Glass structure and NIR emission of Er3+ at 1.5 μm in oxyfluoride BaF2–Al2O3–B2O3 glasses

Abstract

The glass structure, photoluminescence properties of Eu3+, Judd–Ofelt analysis, and near infrared emissions of Er3+ at 1.5μm in the oxyfluoride glasses and glass–ceramics of 1Eu2O3- or 1Er2O3-doped 50BaF2–xAl2O3–(50−x)B2O3 (x=0–25mol%) were investigated. It was clarified on the ground of Raman scattering spectroscopy and F1s and O1s XPS measurements that the glass with no Al2O3 (1Er2O3–50BaF2–50B2O3) is composed of BO3, BO2F and BO3F units with F–Ba bonds.
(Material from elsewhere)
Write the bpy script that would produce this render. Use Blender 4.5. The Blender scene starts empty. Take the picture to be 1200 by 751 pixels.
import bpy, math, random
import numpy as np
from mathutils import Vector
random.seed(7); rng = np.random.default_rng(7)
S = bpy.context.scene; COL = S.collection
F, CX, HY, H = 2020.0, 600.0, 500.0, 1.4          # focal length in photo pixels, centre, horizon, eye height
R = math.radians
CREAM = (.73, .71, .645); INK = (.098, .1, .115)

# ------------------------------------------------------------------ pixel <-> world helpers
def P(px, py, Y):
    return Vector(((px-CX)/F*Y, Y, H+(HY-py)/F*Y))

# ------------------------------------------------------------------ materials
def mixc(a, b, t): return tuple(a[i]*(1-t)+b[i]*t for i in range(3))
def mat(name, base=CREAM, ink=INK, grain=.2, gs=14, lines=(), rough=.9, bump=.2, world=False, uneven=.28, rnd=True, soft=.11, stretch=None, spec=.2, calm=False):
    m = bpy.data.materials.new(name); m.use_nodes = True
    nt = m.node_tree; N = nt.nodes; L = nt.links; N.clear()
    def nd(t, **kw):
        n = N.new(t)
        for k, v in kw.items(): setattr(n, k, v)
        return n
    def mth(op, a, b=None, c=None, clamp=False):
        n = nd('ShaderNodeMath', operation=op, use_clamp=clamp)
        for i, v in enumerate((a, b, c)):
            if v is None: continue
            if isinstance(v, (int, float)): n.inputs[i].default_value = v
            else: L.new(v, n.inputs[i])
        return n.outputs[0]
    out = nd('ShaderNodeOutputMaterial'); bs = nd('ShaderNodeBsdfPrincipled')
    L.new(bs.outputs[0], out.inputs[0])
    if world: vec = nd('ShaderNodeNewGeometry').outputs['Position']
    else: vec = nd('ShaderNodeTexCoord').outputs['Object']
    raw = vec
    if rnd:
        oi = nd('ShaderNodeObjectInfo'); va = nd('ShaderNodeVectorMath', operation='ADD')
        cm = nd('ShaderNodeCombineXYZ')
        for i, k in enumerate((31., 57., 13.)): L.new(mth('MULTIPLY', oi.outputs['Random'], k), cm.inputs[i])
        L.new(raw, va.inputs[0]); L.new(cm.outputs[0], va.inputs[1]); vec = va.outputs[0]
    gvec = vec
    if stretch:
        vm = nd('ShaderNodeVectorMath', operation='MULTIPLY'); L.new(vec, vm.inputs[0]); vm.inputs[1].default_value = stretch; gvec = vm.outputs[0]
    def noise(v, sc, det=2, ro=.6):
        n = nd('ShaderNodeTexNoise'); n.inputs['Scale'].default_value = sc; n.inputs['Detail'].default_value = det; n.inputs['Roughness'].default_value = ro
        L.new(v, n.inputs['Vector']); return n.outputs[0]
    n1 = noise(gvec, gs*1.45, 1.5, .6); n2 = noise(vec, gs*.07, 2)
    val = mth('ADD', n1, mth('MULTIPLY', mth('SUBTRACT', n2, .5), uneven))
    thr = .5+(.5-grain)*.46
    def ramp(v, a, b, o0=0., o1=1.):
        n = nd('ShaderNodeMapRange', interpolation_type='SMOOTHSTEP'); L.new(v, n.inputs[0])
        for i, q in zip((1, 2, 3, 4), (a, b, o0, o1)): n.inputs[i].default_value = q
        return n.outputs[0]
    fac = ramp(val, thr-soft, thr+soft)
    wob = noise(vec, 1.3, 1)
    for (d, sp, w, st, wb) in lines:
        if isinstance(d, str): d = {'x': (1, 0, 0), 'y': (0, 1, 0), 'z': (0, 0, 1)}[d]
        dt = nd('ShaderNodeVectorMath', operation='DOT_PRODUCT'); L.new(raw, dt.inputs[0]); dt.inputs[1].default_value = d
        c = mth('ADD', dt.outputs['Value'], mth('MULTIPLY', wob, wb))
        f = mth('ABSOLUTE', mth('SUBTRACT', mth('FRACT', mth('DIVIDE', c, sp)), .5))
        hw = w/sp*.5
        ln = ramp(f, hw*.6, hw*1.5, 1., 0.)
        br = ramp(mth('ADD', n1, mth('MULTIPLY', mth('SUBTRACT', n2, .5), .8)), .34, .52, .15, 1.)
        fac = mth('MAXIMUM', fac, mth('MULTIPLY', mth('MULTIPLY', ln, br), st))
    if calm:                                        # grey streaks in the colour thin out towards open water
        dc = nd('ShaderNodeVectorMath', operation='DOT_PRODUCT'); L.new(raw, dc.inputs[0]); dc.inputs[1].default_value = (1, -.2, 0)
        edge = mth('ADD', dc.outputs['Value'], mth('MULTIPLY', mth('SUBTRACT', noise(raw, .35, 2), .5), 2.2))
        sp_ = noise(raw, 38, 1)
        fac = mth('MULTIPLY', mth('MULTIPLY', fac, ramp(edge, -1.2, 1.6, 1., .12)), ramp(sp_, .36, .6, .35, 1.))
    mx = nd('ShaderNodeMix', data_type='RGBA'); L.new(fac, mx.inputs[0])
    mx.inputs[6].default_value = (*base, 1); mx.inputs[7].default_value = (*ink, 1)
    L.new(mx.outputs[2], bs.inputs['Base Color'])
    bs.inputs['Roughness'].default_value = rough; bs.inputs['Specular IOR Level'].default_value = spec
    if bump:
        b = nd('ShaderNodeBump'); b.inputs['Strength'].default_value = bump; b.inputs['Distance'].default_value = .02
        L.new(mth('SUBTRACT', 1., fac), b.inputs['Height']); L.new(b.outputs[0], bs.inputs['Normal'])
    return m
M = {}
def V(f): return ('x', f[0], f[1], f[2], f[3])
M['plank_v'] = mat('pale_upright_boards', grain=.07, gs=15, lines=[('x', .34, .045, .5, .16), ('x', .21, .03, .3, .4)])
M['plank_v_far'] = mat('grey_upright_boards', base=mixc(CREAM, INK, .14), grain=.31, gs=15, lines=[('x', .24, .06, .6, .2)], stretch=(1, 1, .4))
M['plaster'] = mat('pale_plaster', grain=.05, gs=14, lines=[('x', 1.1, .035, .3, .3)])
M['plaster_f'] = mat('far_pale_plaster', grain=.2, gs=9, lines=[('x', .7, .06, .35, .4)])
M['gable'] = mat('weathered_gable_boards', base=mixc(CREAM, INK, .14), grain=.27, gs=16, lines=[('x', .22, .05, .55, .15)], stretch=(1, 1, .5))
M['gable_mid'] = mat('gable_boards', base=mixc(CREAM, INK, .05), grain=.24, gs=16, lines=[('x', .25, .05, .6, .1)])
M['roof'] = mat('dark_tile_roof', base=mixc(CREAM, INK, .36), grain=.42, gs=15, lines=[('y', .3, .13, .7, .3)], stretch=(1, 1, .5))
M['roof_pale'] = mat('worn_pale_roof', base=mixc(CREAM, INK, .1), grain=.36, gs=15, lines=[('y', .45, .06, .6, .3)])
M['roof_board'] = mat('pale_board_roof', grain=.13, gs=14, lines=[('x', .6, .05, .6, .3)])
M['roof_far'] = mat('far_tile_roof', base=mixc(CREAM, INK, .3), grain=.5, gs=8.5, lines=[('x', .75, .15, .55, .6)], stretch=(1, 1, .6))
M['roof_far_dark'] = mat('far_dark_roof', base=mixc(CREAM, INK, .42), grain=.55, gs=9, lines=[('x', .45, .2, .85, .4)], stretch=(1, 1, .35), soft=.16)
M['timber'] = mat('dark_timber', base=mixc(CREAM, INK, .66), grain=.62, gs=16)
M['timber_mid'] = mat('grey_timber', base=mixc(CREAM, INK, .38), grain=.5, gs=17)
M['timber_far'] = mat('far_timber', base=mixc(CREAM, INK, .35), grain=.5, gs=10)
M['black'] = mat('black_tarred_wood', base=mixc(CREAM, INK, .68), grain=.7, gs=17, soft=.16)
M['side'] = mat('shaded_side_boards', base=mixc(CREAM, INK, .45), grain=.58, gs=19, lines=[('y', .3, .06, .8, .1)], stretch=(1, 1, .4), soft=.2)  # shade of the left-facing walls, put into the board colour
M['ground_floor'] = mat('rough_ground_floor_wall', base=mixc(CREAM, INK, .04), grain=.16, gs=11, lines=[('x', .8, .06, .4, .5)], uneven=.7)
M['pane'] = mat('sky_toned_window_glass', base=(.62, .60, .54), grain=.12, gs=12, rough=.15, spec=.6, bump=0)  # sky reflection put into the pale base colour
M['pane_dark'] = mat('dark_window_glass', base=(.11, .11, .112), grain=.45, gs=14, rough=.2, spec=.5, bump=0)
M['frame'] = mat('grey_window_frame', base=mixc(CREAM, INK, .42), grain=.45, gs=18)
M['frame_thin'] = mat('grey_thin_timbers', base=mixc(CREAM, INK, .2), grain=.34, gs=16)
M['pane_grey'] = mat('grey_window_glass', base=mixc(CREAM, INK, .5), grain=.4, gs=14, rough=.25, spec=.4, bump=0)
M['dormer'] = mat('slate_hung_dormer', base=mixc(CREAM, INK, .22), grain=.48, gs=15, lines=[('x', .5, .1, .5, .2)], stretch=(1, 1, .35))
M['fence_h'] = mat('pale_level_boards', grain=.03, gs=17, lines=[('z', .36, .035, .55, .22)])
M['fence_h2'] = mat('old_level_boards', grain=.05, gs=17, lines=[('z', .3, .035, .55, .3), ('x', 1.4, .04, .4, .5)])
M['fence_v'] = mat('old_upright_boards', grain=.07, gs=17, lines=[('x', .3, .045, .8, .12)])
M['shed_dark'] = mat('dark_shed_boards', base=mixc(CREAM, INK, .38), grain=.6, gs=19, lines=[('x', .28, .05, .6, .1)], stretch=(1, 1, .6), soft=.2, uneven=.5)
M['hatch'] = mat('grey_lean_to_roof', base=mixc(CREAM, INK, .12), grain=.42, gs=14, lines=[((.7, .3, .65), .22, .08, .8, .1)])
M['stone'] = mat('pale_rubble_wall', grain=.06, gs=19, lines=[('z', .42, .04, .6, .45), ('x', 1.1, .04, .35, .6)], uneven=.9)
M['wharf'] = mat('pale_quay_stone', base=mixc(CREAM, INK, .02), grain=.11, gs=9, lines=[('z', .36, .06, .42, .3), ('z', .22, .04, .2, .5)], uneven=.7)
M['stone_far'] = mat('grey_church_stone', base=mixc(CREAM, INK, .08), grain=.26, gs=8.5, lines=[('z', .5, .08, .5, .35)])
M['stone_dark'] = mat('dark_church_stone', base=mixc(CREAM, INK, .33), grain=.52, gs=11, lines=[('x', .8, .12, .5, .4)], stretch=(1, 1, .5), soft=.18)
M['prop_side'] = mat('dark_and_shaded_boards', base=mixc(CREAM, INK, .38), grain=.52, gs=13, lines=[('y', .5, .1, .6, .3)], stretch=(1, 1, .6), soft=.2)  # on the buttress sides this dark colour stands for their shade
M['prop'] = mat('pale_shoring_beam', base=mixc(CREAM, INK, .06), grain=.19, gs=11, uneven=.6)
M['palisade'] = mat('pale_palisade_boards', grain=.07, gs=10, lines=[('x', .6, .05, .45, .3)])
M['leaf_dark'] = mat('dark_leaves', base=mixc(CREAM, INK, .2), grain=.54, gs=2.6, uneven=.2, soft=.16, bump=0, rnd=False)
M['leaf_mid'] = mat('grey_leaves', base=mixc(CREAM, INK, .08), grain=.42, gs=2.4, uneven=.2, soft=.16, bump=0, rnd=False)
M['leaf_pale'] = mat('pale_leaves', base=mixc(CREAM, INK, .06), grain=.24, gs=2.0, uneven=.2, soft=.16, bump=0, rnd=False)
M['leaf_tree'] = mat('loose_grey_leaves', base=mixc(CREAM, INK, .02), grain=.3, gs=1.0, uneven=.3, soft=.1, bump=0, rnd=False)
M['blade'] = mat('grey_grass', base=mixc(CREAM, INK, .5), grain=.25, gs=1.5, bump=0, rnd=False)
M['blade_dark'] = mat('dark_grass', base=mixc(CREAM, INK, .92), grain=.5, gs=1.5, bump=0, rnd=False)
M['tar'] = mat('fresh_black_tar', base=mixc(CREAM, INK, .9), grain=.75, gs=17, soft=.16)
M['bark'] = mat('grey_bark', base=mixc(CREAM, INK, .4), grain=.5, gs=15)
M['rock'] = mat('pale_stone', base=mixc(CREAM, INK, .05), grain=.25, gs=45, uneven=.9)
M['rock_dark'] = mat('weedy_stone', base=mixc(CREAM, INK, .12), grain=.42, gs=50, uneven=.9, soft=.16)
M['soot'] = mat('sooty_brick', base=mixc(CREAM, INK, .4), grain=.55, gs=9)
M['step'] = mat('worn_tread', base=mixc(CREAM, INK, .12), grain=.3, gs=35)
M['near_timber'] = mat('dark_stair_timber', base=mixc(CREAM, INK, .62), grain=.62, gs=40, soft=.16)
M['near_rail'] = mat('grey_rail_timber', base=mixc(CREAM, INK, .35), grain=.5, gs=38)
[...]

The glasses with 25Al2O3 (1Er2O3–50BaF2–25Al2O3–25B2O3) is mainly composed of BO3− and Al(O,F)x units. Existence of non-bridging oxygen was not detected by O1s-XPS spectra. It was proposed that these structures are largely affected on crystallization behavior, e.g., the glass with no Al2O3 forms BaF2 and β-BaB2O4 due to Ba–F bonds and the glass with 25Al2O3 forms BaAlBO3F2 because the glass structure composed of BO3 and Al(O,F) units is similar to the BaAlBO3F2 crystal structure. Judd–Ofelt parameters of Er3+ and Eu3+ in the glasses showed almost the same values in Ω4 and Ω6 for each glass, on the other hand Ω2 decreased with addition of Al2O3. The emission spectra of Er3+ at 1.5μm in the glasses and glass–ceramics with BaAlBO3F2 crystals showed broad peaks. It is proposed that oxyfluoride glasses and glass–ceramics based on the BaF2–Al2O3–B2O3 system have a high potential for optical device applications such as broadband optical amplifiers.